Groundwater plays a pivotal role in regulating water consumptive use within the soil-plant-atmosphere continuum and maintaining sustainable vegetation restoration in arid areas. Nevertheless, the mechanistic understanding of how groundwater influence root distribution patterns and evapotranspiration (ET) dynamics, as well as how it is partitioned into evaporation (E) and transpiration (T), remains incomplete. In this study, we employed four large-scale weighing lysimeters in a 2×2 factorial design (vegetation: Artemisia ordosica vs. bare soil; groundwater: presence vs. absence), complemented by Hydrus-1D simulations to investigate the groundwater effects on ecohydrological processes in the desert ecosystem. From April to August 2024, we analyzed the influence of groundwater (-2.5 m) on plant growth properties, soil water, ET and its partitioning.
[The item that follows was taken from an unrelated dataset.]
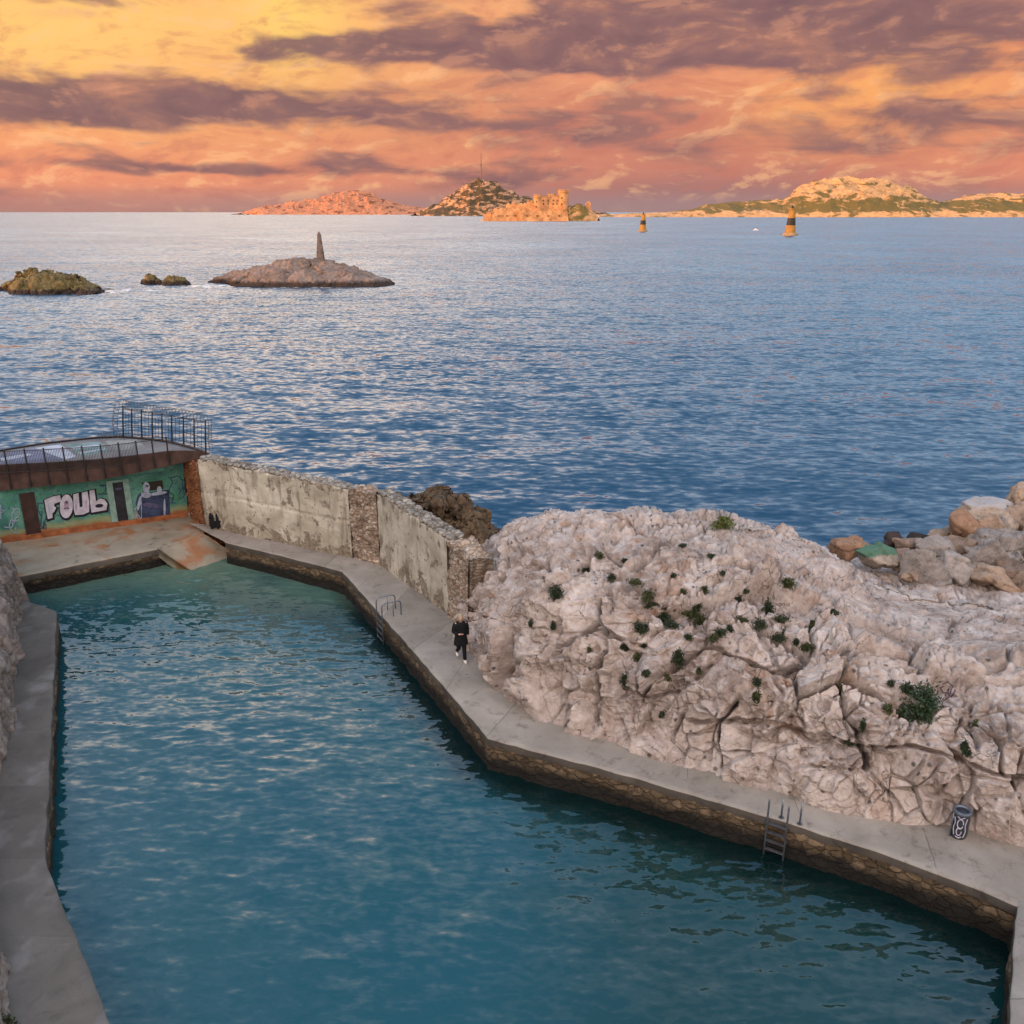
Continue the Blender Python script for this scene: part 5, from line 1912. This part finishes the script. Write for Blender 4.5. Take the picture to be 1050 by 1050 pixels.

Findings revealed that the roots of A. ordosica in desert ecosystems with groundwater extended deeper (-3.0 m) than those without groundwater (-2.8 m). The ratios of root area to leaf area of A. ordosica under conditions without and with groundwater were 5.22-15.4 and 30.1-60.5, respectively. The groundwater increased soil water contents in the middle and deep soil layers, while the higher precipitation (31 mm d^-1) could influence the soil water contents at depths of 0.8-1.0 m. The performance of the model for the simulated soil water contents, E or ET of the four lysimeters with Hydrus-1D achieves satisfactory results (R² = 0.501-0.726, RMSE = 0.0135-0.590, NSE = 0.438-0.692). The observed mean daily ET of A. ordosica was 2.18 ± 0.0973 and 1.19 ± 0.0685 mm d^-1 for the treatment with and without groundwater. The simulated root water uptake (RWU) was clearly higher for the groundwater treatment (1.15 ± 0.0625 mm d^-1) than for the control (0.548 ± 0.0317 mm d^-1). The RWU:ET ratios of A. ordosica were 52.7 ± 1.58% and 50.1 ± 1.57% with and without groundwater. Redundancy analysis and Pearson correlation showed that the presence of groundwater alleviated the influences of low precipitation, relative humidity, and high air temperature on ET and its partitioning. This study provides robust empirical evidence to help us understand the interactions between groundwater-soil-plant-atmosphere in desert ecosystems. This has significant implications for the sustainable revegetation management practices in arid areas.